Came out of nowhere too.

In fact, I spent time yesterday thinking about how nice it will be to add a bit of balance to my little online journal project with a dose of, “this has been really lovely” for a couple of days.

It was genuinely pleasant over the weekend. There was no fighting or bickering to speak of. Disagreements over how to handle the kids as usual, but nothing that escalated into shouting or name calling.

Then it happened again. He snuck wine throughout the afternoon as soon as he was sure he wouldn’t be driving to do the daycare pickup. But he never appears drunk… only ever slightly questionable presentations of a less than sober husband are ever spotted.
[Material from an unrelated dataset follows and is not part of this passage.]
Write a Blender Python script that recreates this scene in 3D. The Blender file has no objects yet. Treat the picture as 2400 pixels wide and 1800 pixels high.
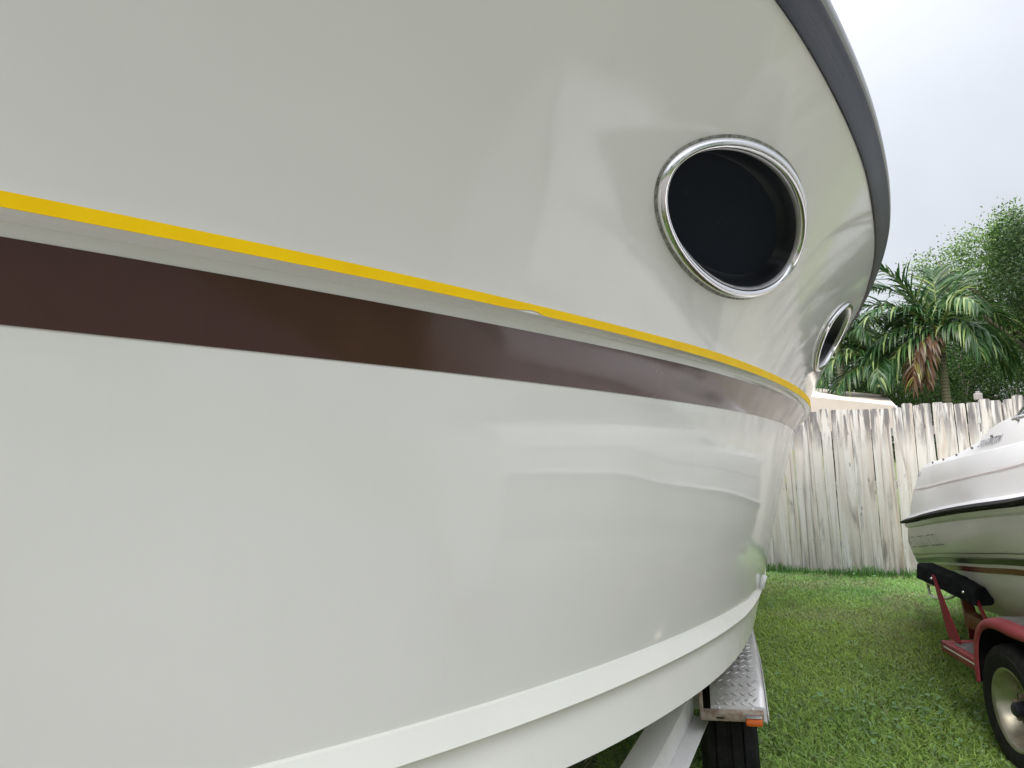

If I’m totally honest, I did see an unusually childish response to our 2 year old saying she preferred mom do something vs dad (also probably another sign of drinking I should look out for). He just kind of responded with a slight look of having taken offence. It wasn’t an overt show of angst or anything. Just a tiny hint of an overreaction to a 2 year old’s very 2 year old comment about mom vs dad doing something for her. I can’t even remember what it was. I just remember his look.

The total giveaway is when he picks fights. He’ll find anything he can pick at to revive an old dispute or previously resolved disagreement.

Today was laundry. We have this never ending drama with laundry. The kids have nice clothes and he ruins them in the wash on the regular. And he never finishes a load – leaves it in the dryer or throws clean clothes on the floor in a pile of chaos so we repeatedly wash the same stuff over and over again. Growing ever so frustrated with this, I asked him if he would just let me do the kids’ laundry from now on.

I thought we’d agreed on that as the compromise, but we haven’t apparently. And tonight it was his launching pad for another fight. He started picking the fight in front of our son during his night routine. I saw it coming and said goodbye to my son and raced downstairs to avoid fighting in front of him.

Then it began. He raced directly into the laundry room, removed clean towels and threw them on the floor, started a random load of kids laundry because we were “so behind” (This weekend I finished every article of their clothing – bar one small load that didn’t get brought to the laundry room until later in the weekend) . Then he berated me nonstop for not doing enough laundry, leaving the kids clothes a mess, etc etc.

Nights like tonight make me wonder what the hell the point of all of this is. After spending the weekend working my tail off to accomplish so much, he just wipes it away because he’s had a bit to drink on his own on a Wednesday and didn’t know how to manage his real frustrations which i suspect has more to do with our 2 year old than me.

Awesome. Having the time of my life.